Бывает, что в самой роли уже заложен ритм, его надо только выявить — такова, например, роль Менахем-Менделя, который сталкивается с целым рядом препятствий и преодолевает их, хотя Менахем-Мендель — всего только человек воздуха. Если бы я сегодня должен был строить образ Менахем-Менделя, то в ритмическом отношении я строил бы его иначе и богаче, может быть.
Ритм — корни, связывающие образ или произведение с тем широким и сложным социальным окружением, которым образ порожден. Ритм черпается из социальной жизни. Вне огромной насыщенной социальной жизни, сквозь которую надо проталкиваться, пробиваться, расчищать себе дорогу, идти с ней в ногу или обгонять ее, против кого-то восставать, — вне этой социальной жизни нет ритма. Жизнь — это динамо. Это источник энергии, дающий образу ритмическое развитие.

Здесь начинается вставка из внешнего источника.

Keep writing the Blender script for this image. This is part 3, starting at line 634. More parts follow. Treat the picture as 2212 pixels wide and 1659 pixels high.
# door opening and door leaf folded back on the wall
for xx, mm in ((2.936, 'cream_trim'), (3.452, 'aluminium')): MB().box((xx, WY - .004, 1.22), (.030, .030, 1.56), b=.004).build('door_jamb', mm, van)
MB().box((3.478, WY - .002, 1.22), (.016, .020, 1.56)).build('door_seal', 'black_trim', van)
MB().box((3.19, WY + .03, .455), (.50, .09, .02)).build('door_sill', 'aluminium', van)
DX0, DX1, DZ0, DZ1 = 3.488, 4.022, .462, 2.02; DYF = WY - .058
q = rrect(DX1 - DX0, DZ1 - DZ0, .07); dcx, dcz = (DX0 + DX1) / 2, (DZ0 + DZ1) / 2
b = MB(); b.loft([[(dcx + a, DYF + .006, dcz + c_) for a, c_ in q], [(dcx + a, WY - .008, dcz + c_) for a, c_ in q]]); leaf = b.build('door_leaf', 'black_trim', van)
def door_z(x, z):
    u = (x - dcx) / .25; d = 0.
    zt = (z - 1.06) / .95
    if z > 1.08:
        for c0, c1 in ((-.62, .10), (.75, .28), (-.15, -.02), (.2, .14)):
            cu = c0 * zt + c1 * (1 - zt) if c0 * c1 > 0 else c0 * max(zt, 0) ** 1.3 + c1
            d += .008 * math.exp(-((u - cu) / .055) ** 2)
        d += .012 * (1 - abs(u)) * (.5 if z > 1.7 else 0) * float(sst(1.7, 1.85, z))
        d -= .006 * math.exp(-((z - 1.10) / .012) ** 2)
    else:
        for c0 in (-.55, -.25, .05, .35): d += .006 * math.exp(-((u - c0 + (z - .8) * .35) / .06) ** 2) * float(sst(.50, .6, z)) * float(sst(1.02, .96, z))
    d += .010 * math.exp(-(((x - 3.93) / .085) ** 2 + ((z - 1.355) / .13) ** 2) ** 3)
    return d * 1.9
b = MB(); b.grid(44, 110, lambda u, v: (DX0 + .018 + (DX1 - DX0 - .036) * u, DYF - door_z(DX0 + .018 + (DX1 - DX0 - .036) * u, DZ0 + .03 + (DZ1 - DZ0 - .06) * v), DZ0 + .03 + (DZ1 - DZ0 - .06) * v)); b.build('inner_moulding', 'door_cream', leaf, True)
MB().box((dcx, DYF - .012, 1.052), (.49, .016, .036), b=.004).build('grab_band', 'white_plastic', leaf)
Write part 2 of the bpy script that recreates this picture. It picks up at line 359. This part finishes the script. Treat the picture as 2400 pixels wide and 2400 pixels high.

Когда мы говорим «ритм», мы говорим и о начале, и о конце образа, о всем пути движения образа сквозь внутренние и внешние столкновения, сквозь борьбу, сквозь все его поступки. Мы ведем свой образ в борьбу, и борьба дает ему ритм.
{58} Наконец, еще одно важное свойство образа состоит в том, что он «процессуален», он раскрывается постепенно. Он живет минимум акт, иногда два, три, пять актов. Но если он живет какой-то промежуток времени, значит, нам дана возможность постепенного раскрытия, нам дана эта самая «процессуальность».
Таковы некоторые мои общие суждения относительно образа. Я не претендую на полноту, я говорю лишь о том, что меня в данную минуту максимально занимает в образе. Теперь, когда я вам рассказал о том, что находится вне моей творческой индивидуальности и что я понимаю под словом «образ», я хочу только еще раз напомнить: образ не существует без его создателя, без творца, который начинает с того, что творит себя, — вглядывается в жизнь, осмысливает ее, много читает, впитывает в себя все духовные ценности, созданные человечеством, главное же — ощущает себя человеком, живущим в определенной общественной среде, живущим передовыми общественными интересами. Только в этом случае он будет в полном смысле слова хозяином и господином своего образа и сумеет подняться над материалом. Возьмем хотя бы Лира. Он — король, а я хоть и не король, но я — выше Лира. Вот какое чувство бывает у меня всегда, и это чувство хозяина, который приходит и распоряжается, меня не покидает в моей работе. Это вовсе не значит, что я очень уж самоуверен, это не значит, что я лишен сомнений. Это значит только, что я всегда чувствую себя ответственным за то, что скажет людям сегодня мой образ.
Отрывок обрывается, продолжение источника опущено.